Consistency doesn't seem to be the strong suit here...

Agency-pricing is not a good thing, but it's Amazon's fault for trying to act the bully. And with the market in the state that it is, agency-pricing just happens to benefit them immensely, strange isn't it?

In the old days:
Book comes out in hardback, but you don't think it's worth the cost, so you wait a year and get the paperback.
Now:
Book comes out at full-price, but you don't think it's worth the cost, so you wait a year and get the discount version.
What's changed? Nothing
Your 'consistency' argument is missing crucial elements.
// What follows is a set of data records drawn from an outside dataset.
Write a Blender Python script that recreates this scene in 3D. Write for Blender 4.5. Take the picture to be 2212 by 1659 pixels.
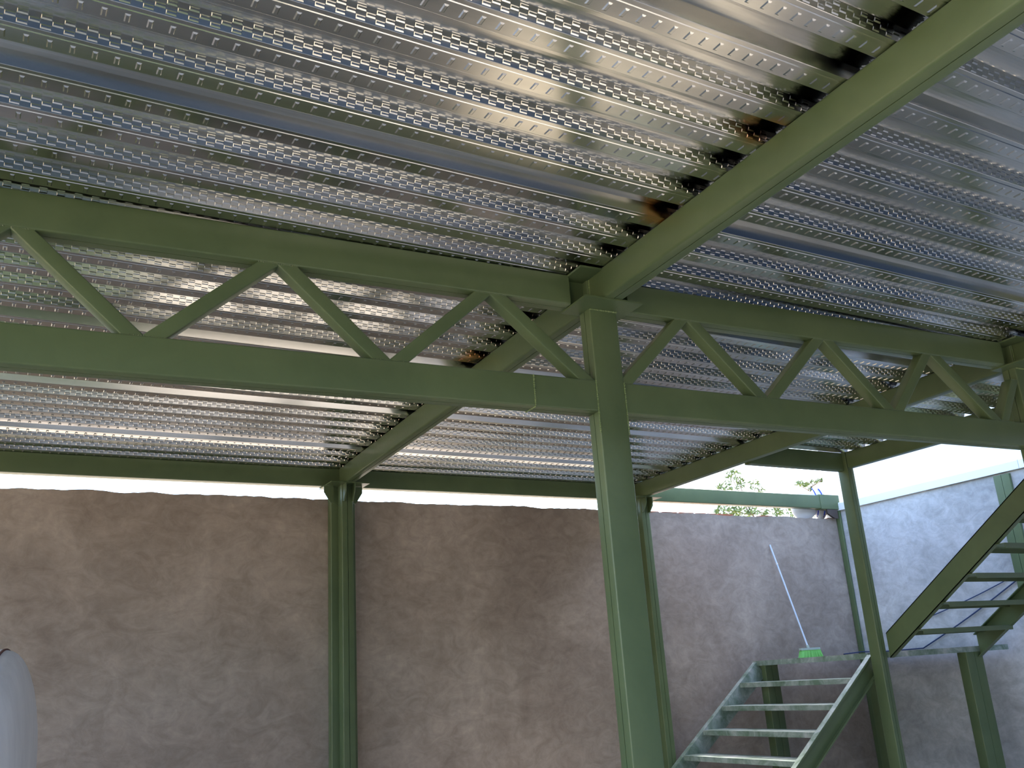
import bpy, bmesh, math, random
import numpy as np
from mathutils import Vector, Matrix

random.seed(7); np.random.seed(7)
for o in list(bpy.data.objects): bpy.data.objects.remove(o, do_unlink=True)
scene = bpy.context.scene
COL = scene.collection

# ------------------------------------------------------------------ units
# layout is written in survey units around the eye point, S turns them into metres
S = 1.15
EYE = 1.33            # eye height above the floor in survey units
def W(p): return (p[0]*S, p[1]*S, (p[2]+EYE)*S)
TH = 0.0505           # the truss / cross-beam grid is turned 2.9 degrees against the walls
EX = (math.cos(TH), -math.sin(TH)); EY = (math.sin(TH), math.cos(TH))
def A(x, y, z): return (x*EX[0]+y*EY[0], x*EX[1]+y*EY[1], z)   # grid -> survey

# ------------------------------------------------------------------ camera
yaw, pit, rol = math.radians(30.69684815), math.radians(17.70388511), math.radians(-3.84359922)
fwd = Vector((math.sin(yaw)*math.cos(pit), math.cos(yaw)*math.cos(pit), math.sin(pit)))
rgt = Vector((math.cos(yaw), -math.sin(yaw), 0)); up = rgt.cross(fwd)
R_ = rgt*math.cos(rol)+up*math.sin(rol); U_ = -rgt*math.sin(rol)+up*math.cos(rol)
cd = bpy.data.cameras.new('camera'); cam = bpy.data.objects.new('camera', cd); COL.objects.link(cam)
cd.sensor_width = 36.0; cd.lens = 1992.69/2212*36.0; cd.clip_start = 0.02; cd.clip_end = 500
M = Matrix((R_, U_, -fwd)).transposed().to_4x4(); M.translation = Vector((0, 0, EYE*S))
cam.matrix_world = M
scene.camera = cam

# ------------------------------------------------------------------ sky, sun, exposure
world = bpy.data.worlds.new('world'); scene.world = world; world.use_nodes = True
wn = world.node_tree.nodes; wl = world.node_tree.links
for n in list(wn): wn.remove(n)
sky = wn.new('ShaderNodeTexSky'); sky.sky_type = 'NISHITA'; sky.sun_disc = False
SUN_EL, SUN_AZ = math.radians(55), math.radians(78)     # azimuth from +Y towards +X
sky.sun_elevation = SUN_EL; sky.sun_rotation = SUN_AZ
sky.air_density = 1.0; sky.dust_density = 2.5; sky.ozone_density = 1.5
bg = wn.new('ShaderNodeBackground'); bg.inputs[1].default_value = 0.82
wo = wn.new('ShaderNodeOutputWorld')
wl.new(sky.outputs[0], bg.inputs[0]); wl.new(bg.outputs[0], wo.inputs[0])
sd = bpy.data.lights.new('sun', 'SUN'); sd.energy = 6.2; sd.angle = math.radians(0.6); sd.color = (1.0, 0.93, 0.80)
sun = bpy.data.objects.new('sun', sd); COL.objects.link(sun)
sv = Vector((math.sin(SUN_AZ)*math.cos(SUN_EL), math.cos(SUN_AZ)*math.cos(SUN_EL), math.sin(SUN_EL)))
sun.rotation_euler = sv.to_track_quat('Z', 'Y').to_euler(); sun.location = (0, 0, 20)
vs = scene.view_settings
vs.view_transform = 'Standard'; vs.look = 'None'; vs.gamma = 1.0; vs.use_curve_mapping = False
vs.exposure = 0.55

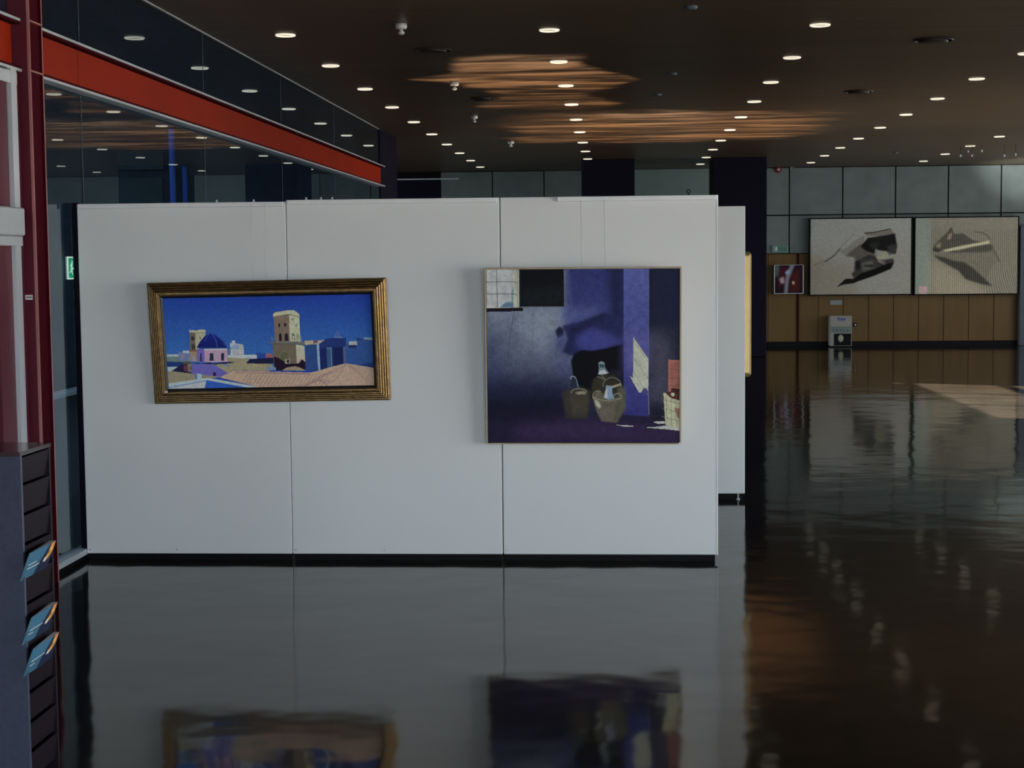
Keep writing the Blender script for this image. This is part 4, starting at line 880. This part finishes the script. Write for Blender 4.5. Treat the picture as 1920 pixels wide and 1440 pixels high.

First, the in-store factor - new paperback release tables. The physical memory jog of seeing a book that was mentioned.

Right now for ebooks, there's usually fanfare when something new is released (I get email from ebook vendors ranging from Amazon to BoB and Fictionwise) but there's not follow-up 1-2 years later.

Publishers can release the paperback whenever they want and they can set whatever prices they want. But I reserve the right to think they're idiotic if they release the first paperback 10 years after the hardback or if they price the book at a price I think is ridiculous high. And I reserve the right to not buy them.

But I also think that mandated selling prices and 'no sales price allowed situations' are annoying - it annoys me for physical hardware when Sony does it, it annoys me when Apple does it and it annoys me even more that Macmillan is planning on doing it for non-physical mediums.